Short exercise:
The lines beneath this instruction, from the first through the one containing "sc.camera = cam", must be transcribed exactly; no other line belongs in the output.

----------------

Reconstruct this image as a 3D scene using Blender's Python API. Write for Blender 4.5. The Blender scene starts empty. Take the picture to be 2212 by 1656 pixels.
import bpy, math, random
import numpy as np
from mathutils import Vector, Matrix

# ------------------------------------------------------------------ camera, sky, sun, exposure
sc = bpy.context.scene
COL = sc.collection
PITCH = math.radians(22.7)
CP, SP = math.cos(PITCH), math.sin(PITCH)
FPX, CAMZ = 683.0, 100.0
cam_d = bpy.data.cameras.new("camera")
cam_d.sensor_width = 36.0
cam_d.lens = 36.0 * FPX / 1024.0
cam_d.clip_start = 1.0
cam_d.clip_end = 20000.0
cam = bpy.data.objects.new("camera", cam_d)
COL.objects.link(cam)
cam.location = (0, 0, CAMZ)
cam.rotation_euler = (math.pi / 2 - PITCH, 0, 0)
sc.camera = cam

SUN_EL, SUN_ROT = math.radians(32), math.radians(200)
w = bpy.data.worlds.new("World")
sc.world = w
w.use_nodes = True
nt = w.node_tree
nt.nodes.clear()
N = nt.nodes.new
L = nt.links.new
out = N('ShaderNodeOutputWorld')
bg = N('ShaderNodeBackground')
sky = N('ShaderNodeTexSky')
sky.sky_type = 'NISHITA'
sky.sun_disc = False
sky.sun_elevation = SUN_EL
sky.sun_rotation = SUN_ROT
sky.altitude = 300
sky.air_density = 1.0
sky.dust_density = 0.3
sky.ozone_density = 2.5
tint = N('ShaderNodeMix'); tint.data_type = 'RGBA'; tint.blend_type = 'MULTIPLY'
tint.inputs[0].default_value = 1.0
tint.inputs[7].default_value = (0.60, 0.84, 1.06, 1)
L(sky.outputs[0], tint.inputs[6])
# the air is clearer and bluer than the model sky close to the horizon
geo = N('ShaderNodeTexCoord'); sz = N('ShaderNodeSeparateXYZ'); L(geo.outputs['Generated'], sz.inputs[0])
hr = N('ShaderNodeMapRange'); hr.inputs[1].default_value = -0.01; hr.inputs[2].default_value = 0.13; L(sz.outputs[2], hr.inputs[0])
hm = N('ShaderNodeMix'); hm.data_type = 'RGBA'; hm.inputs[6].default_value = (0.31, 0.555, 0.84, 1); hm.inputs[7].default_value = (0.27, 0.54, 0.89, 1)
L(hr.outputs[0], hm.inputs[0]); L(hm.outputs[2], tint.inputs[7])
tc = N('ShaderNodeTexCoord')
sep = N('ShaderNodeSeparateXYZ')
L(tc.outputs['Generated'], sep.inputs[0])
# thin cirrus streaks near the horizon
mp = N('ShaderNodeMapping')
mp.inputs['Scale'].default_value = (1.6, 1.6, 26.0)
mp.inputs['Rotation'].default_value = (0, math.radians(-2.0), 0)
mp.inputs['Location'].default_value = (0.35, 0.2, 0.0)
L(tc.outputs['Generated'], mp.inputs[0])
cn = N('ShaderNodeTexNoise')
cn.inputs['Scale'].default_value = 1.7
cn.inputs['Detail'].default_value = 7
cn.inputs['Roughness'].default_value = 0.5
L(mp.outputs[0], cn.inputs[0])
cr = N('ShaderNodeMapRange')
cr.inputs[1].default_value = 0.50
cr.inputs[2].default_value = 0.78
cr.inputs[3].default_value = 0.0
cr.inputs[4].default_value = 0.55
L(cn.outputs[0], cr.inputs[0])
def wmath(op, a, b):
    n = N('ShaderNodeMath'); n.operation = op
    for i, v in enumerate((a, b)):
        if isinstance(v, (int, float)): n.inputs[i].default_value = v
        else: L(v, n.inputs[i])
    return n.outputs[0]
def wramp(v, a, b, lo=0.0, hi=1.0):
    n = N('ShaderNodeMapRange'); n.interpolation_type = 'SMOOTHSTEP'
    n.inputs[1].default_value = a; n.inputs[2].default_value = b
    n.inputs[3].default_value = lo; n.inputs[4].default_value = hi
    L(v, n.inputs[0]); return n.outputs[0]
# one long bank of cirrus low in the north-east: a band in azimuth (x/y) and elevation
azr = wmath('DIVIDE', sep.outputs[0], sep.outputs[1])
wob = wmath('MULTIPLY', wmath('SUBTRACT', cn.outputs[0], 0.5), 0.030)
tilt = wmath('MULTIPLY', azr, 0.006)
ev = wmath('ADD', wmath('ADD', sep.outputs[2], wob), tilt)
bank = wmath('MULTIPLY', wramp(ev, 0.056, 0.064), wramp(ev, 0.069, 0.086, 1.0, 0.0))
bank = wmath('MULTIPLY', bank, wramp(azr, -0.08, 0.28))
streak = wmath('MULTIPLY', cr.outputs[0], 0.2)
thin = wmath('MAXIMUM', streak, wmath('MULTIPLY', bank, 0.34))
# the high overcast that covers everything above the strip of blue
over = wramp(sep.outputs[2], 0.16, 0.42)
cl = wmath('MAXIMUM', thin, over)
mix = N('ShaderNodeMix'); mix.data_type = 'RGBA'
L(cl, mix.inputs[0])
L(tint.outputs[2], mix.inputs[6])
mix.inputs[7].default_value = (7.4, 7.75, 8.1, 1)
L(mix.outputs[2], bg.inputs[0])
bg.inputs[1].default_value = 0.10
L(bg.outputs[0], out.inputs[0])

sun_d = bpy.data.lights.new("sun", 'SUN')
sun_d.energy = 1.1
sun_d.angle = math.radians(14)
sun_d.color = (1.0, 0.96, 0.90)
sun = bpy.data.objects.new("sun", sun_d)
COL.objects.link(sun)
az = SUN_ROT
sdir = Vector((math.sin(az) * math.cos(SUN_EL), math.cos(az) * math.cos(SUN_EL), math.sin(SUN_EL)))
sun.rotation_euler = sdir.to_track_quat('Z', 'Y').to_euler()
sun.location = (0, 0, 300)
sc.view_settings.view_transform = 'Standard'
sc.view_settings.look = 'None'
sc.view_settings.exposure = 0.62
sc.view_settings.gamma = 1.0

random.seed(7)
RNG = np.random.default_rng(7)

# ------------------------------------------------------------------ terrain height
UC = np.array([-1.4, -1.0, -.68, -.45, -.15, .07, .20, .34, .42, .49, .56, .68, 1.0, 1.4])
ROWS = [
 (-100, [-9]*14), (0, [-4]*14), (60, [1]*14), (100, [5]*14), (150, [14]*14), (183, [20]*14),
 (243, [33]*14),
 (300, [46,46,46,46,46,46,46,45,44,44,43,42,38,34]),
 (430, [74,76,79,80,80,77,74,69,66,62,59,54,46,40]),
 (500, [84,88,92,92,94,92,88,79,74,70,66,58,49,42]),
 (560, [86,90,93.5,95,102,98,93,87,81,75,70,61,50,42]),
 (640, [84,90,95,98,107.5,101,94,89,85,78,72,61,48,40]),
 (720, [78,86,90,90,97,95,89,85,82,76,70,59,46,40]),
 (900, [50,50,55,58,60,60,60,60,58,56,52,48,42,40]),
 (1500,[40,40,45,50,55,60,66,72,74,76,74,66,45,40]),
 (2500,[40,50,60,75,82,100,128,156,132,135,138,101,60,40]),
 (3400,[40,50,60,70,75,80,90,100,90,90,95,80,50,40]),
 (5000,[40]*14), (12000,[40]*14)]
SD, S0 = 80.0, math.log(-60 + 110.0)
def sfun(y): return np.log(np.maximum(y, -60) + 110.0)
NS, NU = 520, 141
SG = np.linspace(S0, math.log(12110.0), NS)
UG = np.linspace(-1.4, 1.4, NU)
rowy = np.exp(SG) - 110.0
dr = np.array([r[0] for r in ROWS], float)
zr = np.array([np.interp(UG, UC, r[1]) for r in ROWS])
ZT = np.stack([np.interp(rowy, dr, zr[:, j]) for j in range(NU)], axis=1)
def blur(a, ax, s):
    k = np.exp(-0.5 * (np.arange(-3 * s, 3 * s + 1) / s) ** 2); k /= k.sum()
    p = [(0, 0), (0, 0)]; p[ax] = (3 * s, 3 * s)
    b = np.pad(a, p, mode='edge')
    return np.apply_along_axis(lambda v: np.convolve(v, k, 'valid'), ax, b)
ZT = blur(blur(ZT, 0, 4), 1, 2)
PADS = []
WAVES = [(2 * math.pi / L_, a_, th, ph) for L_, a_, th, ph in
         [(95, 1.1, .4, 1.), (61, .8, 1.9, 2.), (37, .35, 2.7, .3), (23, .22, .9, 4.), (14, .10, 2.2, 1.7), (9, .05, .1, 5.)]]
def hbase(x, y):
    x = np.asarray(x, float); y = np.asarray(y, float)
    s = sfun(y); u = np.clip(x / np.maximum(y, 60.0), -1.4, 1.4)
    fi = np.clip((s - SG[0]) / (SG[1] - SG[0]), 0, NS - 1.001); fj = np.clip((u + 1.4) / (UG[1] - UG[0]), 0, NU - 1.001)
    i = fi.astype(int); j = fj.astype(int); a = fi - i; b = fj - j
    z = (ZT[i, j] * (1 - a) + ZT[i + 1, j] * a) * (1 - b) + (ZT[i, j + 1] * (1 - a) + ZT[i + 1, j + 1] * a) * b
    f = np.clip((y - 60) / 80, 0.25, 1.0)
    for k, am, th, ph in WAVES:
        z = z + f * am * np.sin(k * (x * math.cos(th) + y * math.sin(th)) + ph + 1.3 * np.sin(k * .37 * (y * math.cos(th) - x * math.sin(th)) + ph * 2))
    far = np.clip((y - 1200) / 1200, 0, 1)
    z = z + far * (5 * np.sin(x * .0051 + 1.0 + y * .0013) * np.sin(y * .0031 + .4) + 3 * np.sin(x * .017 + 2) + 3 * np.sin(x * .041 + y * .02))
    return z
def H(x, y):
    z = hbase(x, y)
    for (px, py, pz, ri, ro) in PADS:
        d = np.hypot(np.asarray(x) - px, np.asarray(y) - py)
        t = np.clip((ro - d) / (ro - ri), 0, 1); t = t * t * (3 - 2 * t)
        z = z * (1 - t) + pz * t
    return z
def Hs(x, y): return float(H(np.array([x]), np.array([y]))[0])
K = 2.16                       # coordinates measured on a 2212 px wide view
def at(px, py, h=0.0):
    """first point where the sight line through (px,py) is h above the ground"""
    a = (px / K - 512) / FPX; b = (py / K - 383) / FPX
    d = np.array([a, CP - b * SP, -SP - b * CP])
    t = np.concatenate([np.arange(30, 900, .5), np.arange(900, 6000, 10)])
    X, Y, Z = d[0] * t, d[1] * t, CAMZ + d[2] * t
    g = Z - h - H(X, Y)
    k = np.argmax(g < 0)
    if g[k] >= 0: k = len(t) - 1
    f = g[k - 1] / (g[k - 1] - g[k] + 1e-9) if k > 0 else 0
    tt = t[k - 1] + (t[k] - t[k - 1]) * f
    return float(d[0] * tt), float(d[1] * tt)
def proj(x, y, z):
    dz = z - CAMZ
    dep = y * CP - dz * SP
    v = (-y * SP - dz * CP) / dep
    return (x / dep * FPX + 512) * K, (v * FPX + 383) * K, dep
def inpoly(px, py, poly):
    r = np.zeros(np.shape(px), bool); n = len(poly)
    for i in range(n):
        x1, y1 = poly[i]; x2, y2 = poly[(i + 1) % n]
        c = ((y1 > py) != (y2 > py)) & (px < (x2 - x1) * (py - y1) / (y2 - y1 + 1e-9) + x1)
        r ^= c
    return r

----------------

Response to the task:
Reconstruct this image as a 3D scene using Blender's Python API. Write for Blender 4.5. The Blender scene starts empty. Take the picture to be 2212 by 1656 pixels.
import bpy, math, random
import numpy as np
from mathutils import Vector, Matrix

# ------------------------------------------------------------------ camera, sky, sun, exposure
sc = bpy.context.scene
COL = sc.collection
PITCH = math.radians(22.7)
CP, SP = math.cos(PITCH), math.sin(PITCH)
FPX, CAMZ = 683.0, 100.0
cam_d = bpy.data.cameras.new("camera")
cam_d.sensor_width = 36.0
cam_d.lens = 36.0 * FPX / 1024.0
cam_d.clip_start = 1.0
cam_d.clip_end = 20000.0
cam = bpy.data.objects.new("camera", cam_d)
COL.objects.link(cam)
cam.location = (0, 0, CAMZ)
cam.rotation_euler = (math.pi / 2 - PITCH, 0, 0)
sc.camera = cam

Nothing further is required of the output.